While child poverty is the most important data element that would be eliminated or made significantly less accurate by the application of any privacy protection that separated children from adults in the data, there are other child well-being measures in the ACS that also would be damaged. These include data on family structure: how many children live with both parents, one parent, no parents, or with grandparents. Other important data that requires the children and the adults to be linked include: Parents lack secure employment; Household has high housing costs; Teens not in school and not working; Young child not in preschool; Child without health insurance; Children in single-parent families; Children in families where household head lacks a high school diploma; Children living in high-poverty areas. (These, with child poverty, are nine of the 16 data points chosen by the Annie E. Casey Foundation for inclusion in its KIDS COUNT data book.)

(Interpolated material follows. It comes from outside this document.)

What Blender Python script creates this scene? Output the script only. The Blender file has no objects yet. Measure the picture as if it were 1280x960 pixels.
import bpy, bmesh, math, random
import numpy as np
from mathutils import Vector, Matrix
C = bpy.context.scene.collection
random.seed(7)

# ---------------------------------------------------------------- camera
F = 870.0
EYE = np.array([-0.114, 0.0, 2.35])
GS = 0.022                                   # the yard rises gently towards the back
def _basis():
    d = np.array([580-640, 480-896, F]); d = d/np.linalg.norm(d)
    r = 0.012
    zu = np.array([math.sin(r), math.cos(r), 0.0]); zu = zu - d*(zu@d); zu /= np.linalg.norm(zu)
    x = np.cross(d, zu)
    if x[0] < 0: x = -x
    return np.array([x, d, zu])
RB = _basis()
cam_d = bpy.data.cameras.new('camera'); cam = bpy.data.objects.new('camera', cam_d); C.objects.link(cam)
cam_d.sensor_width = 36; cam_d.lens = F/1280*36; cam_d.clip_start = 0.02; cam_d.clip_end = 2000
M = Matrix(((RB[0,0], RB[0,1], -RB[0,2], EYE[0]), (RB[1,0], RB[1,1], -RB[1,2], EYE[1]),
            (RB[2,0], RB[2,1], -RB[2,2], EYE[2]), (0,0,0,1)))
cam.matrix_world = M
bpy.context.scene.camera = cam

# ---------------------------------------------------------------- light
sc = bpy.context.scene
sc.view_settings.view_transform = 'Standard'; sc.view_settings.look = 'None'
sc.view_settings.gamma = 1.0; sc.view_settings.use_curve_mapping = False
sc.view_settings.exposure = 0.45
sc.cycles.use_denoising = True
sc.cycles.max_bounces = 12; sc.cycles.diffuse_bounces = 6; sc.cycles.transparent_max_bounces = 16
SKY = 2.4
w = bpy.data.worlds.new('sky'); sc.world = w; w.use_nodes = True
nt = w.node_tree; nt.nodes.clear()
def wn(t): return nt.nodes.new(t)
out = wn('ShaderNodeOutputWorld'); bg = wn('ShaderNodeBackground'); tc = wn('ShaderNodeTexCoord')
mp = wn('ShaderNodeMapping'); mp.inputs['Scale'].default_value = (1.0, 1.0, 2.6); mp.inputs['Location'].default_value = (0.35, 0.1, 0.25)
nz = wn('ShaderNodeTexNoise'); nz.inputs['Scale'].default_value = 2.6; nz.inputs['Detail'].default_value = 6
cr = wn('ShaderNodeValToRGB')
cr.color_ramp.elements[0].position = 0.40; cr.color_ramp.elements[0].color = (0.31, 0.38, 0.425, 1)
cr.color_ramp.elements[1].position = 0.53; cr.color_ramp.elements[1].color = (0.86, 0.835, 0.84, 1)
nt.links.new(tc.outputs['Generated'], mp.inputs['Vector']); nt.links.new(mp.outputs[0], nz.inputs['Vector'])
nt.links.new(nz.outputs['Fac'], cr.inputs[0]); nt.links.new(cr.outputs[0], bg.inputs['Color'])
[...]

The American Community Survey data is very important in efforts to assess child well-being and improve policy affecting children. All our organizations use it extensively. A recent survey of child advocates also indicates the ACS is widely used among state advocates. The summary of that study (page 16) says, “The data analyzed here underscores the extent to which state and child advocacy organizations make extensive use of the data from the ACS in a variety of ways I doubt there is any other single source of data as important as the ACS for state and local child advocates or researchers.”

We appreciate that the Bureau also reported some data from the 2020 Census using a different privacy protocol that maintained the connection between children and adults. That data, in the Supplemental Demographic and Housing Characteristics (S-DHC) file is the only 2020 Census file which uses a variant of Differential Privacy (DP) that keeps the connection between children and their parents in the data processing step. The S-DHC file uses a variant of differential privacy called PHSafe. These tables are also known as the person-household join tables. Dr. O’Hare analyzed that data. He found that this file contained very little data. He concluded “Compared to the other DHC files the data from the S-DHC files are greatly restricted in terms of geographic levels, race/ethnic groups, and age breaks.

Recently, the Census Bureau announced a principled framework for disclosure avoidance they plan to use going forward. None of the 10 principles listed mention the goal of keeping children attached to their parents in data processing. This suggests that keeping children attached to their parents and producing quality measures of child well-being are not high on the Census Bureau’ priority. Principle 2 is “It Should Support Meaningful Assessment of the Impact of Data Protections on the Availability and Accuracy of the Statistics “. The discussion of the principle is entirely focused on degradation of accuracy. While this is certainly important, we believe that the Bureau should also consider the importance of making the data available. A key factor in this would be whether the data is needed for allocation of federal funding. Child poverty and income data is critical for policy making and for allocating many streams of federal funding. For that reason applying a disclosure avoidance approach that protects the availability and accuracy of that data should be a top priority. If the Bureau adopts a disclosure avoidance approach that involves a privacy “budget”, as formal privacy does, then the need for the data to be available and accurate to allocate federal funds should be a basis for spending more of the privacy budget on producing that data. (We note that the same concern applies to other data that is needed for allocation of federal funds.)

Therefore, we urge the Bureau to develop a privacy protection protocol for the American Community Survey that maintains the connection between adults and children, preserves the child poverty data and other essential data on children, and maximizes the availability of data for smaller geographies, smaller age groups, particular racial and ethnic groups, and other approaches to disaggregated data. No privacy protocol should be adopted if it eliminates or reduces the accuracy of child poverty data.

Thank you for considering these comments.